:: Recorded information

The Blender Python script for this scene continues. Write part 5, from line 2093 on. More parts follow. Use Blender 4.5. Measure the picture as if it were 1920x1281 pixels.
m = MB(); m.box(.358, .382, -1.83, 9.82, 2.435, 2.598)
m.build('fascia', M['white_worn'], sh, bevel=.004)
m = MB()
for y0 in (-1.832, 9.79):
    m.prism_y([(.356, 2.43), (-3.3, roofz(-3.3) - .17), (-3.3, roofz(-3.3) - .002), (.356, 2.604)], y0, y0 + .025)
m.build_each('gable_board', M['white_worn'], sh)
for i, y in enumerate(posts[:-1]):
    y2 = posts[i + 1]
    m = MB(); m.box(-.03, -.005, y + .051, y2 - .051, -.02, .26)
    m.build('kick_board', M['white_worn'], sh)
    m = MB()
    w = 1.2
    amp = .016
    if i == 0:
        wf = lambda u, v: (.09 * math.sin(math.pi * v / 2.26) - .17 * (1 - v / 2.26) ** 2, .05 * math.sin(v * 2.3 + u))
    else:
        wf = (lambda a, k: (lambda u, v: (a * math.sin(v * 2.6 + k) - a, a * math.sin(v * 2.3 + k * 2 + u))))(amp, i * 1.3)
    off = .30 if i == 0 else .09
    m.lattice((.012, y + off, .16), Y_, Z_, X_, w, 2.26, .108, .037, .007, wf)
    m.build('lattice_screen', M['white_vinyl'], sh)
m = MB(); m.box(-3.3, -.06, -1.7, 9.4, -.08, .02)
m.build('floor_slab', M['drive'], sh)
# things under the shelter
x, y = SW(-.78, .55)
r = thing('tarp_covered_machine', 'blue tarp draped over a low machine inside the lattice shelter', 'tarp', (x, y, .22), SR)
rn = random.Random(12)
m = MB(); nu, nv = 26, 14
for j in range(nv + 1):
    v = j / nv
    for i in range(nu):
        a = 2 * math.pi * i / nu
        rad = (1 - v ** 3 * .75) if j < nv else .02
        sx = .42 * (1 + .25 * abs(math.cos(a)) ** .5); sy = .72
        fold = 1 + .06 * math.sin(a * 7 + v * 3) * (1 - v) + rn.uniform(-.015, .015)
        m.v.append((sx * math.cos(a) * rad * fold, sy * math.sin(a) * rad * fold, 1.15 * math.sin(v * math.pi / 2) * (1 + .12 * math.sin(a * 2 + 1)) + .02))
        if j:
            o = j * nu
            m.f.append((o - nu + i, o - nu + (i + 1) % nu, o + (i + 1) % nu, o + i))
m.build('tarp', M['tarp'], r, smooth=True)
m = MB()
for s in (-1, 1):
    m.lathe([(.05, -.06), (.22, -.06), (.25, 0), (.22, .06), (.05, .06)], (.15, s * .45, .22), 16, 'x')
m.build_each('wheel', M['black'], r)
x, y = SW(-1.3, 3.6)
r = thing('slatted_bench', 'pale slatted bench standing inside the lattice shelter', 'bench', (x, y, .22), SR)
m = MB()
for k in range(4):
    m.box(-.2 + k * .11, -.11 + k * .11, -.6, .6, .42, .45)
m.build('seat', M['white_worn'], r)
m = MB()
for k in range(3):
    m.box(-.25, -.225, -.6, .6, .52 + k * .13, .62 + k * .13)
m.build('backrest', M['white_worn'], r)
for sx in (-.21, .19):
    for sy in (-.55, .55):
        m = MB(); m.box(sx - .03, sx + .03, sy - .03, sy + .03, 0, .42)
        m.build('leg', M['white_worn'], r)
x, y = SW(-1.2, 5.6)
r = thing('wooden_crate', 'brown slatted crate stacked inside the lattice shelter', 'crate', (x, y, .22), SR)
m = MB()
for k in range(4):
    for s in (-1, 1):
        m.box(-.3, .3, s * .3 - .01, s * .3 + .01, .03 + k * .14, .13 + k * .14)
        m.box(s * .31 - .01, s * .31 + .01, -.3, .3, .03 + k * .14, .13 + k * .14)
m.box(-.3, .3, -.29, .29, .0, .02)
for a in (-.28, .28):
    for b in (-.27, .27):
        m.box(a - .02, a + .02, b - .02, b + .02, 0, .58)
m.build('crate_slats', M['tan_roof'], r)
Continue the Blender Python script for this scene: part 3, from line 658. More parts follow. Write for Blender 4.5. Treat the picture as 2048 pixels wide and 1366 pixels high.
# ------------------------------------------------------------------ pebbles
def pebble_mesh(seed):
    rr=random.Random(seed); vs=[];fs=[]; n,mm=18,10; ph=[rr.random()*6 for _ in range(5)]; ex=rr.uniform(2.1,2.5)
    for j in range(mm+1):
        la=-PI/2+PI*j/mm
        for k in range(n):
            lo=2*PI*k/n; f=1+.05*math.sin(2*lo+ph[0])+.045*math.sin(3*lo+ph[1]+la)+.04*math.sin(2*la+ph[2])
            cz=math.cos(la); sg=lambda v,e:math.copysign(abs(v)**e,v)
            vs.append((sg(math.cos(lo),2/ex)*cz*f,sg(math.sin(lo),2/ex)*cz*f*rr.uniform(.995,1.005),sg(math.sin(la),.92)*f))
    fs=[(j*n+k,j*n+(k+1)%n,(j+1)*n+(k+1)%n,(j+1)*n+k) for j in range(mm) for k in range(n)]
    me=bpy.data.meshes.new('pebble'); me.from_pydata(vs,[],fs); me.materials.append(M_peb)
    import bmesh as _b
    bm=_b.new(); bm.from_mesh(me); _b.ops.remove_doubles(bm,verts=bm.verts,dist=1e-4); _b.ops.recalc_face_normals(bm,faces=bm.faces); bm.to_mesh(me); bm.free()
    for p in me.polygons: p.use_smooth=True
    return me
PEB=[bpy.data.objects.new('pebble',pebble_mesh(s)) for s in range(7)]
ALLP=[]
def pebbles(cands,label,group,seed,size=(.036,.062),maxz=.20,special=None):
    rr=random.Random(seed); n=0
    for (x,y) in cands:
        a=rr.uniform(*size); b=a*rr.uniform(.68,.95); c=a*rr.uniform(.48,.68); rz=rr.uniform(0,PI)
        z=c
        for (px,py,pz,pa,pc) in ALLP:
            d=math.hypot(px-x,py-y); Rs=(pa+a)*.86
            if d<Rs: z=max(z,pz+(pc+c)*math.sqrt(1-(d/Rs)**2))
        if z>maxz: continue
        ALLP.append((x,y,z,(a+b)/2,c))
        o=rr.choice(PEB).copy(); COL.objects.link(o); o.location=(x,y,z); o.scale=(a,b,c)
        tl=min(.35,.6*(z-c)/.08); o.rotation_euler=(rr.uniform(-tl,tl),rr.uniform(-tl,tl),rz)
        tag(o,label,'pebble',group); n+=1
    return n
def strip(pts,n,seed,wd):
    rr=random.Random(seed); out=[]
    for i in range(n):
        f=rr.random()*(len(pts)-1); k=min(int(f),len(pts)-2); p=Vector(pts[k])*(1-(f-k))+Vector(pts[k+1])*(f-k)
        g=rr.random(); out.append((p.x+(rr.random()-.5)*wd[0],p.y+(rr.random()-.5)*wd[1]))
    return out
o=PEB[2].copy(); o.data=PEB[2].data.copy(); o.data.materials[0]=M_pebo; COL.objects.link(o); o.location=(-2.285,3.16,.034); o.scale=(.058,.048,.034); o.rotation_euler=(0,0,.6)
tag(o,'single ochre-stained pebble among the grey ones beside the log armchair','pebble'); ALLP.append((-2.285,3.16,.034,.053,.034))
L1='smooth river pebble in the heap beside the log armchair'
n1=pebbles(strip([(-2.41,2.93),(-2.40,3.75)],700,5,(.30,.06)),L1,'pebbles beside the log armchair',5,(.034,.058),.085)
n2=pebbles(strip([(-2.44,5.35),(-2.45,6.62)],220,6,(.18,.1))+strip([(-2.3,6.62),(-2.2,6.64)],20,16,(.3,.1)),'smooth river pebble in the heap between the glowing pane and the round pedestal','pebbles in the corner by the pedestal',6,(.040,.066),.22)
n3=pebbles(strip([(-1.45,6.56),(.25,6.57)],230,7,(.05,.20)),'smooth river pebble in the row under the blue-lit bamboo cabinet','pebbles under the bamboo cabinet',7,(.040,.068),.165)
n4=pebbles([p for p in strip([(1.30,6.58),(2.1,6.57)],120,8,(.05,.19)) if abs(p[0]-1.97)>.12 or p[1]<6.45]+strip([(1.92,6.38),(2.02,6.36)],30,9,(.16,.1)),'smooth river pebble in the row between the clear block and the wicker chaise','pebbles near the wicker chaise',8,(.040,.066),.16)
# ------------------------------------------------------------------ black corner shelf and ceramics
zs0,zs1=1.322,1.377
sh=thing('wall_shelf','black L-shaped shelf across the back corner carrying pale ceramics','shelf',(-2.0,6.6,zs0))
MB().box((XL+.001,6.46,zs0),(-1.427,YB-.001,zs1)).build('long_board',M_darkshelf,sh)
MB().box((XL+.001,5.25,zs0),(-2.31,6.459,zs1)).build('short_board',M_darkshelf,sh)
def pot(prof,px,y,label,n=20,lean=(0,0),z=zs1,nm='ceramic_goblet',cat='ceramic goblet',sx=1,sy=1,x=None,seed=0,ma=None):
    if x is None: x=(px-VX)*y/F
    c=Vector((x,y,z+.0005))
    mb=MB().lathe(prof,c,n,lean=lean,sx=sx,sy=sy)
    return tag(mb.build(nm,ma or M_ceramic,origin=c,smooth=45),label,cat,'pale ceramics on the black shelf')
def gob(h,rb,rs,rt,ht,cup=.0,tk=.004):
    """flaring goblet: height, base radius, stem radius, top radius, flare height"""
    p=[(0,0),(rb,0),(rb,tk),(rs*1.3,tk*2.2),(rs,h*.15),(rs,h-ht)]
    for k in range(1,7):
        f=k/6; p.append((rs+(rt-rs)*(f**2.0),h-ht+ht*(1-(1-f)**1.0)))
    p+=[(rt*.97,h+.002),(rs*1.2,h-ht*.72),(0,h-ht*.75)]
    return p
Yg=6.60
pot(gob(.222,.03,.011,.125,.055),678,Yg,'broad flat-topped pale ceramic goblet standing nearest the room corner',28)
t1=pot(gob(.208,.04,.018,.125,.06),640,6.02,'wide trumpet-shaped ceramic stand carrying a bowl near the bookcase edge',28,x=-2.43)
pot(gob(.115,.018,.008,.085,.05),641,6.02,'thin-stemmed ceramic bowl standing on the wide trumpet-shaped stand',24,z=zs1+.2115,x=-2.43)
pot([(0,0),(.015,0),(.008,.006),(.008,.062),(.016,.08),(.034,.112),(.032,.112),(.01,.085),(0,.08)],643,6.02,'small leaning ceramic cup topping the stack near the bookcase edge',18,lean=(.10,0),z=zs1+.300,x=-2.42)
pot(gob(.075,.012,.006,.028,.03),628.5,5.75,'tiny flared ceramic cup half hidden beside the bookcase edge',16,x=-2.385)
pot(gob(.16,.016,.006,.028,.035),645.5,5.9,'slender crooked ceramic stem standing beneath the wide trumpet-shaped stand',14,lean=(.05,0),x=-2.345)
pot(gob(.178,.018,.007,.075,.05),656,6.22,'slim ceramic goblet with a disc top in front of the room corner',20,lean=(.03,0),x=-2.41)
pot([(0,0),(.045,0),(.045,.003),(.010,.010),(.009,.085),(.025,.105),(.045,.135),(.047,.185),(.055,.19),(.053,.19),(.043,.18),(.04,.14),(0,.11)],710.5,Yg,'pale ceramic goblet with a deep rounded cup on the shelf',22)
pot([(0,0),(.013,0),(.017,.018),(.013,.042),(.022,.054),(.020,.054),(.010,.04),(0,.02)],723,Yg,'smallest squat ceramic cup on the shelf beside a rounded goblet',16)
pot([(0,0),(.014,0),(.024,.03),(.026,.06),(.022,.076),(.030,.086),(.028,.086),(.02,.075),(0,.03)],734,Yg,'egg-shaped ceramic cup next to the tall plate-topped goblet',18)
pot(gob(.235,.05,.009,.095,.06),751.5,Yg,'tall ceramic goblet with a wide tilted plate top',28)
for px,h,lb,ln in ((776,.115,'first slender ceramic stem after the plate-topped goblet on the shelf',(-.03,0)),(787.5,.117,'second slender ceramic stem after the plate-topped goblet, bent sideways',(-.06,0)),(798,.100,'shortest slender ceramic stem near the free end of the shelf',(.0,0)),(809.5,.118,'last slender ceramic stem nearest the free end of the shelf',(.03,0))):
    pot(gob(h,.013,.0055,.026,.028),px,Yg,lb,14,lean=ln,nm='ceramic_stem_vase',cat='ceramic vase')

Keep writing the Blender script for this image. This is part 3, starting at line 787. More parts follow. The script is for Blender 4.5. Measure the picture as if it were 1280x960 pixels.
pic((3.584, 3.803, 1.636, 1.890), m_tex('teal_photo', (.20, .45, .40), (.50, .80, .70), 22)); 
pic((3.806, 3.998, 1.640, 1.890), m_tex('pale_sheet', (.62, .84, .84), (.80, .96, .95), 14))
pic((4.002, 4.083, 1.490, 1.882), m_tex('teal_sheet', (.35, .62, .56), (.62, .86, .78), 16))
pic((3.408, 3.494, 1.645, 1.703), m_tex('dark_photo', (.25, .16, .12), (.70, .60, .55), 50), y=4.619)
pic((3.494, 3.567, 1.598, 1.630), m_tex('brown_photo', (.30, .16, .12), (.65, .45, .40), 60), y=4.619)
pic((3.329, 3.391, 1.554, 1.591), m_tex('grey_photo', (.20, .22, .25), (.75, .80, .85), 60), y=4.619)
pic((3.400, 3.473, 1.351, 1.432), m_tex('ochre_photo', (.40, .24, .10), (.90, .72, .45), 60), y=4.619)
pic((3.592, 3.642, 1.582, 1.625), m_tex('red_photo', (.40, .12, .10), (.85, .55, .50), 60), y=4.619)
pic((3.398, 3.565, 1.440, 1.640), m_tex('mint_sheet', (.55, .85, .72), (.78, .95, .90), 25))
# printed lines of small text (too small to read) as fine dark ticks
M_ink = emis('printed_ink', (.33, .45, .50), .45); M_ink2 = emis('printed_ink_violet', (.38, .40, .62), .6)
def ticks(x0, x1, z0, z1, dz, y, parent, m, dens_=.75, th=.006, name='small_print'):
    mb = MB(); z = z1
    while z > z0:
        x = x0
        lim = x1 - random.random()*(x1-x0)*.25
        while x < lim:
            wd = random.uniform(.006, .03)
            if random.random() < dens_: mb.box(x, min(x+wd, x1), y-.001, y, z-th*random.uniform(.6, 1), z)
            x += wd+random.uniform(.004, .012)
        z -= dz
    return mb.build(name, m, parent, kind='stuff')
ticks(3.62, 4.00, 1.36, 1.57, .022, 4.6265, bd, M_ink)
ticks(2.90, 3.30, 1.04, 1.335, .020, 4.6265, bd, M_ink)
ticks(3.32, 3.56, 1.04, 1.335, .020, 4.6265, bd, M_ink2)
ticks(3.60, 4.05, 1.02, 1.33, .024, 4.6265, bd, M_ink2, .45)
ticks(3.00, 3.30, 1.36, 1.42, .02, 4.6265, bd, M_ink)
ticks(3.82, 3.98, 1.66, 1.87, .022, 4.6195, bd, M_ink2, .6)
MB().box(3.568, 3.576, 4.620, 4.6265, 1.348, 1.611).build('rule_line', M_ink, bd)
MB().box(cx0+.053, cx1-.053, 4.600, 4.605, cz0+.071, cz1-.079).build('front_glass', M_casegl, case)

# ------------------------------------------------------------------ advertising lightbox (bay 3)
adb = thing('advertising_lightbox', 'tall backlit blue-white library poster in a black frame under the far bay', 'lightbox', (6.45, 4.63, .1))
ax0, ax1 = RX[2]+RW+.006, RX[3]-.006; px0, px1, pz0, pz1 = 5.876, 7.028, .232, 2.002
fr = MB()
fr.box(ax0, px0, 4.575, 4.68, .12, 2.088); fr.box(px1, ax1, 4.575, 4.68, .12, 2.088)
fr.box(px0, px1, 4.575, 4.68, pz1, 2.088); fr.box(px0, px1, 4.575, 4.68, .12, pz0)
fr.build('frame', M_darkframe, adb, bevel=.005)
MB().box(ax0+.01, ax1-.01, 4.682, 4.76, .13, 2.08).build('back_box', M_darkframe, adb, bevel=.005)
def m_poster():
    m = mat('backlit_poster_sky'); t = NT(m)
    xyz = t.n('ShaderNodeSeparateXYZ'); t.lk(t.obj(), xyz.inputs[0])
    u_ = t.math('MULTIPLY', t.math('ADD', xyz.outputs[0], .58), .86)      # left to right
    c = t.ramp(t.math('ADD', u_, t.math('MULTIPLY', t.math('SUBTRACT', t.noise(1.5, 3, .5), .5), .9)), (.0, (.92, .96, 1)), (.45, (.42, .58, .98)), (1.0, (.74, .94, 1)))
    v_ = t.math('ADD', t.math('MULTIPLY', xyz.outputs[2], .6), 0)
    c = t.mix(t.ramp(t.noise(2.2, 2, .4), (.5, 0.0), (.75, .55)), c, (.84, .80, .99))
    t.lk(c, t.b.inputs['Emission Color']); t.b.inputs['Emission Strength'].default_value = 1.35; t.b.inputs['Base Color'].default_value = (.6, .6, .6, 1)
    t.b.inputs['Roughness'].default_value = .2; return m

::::

▸ **Do this**: Every line of the listing that holds "script" is to be counted; give only the resulting number.

▸ **Result for this exercise**: 3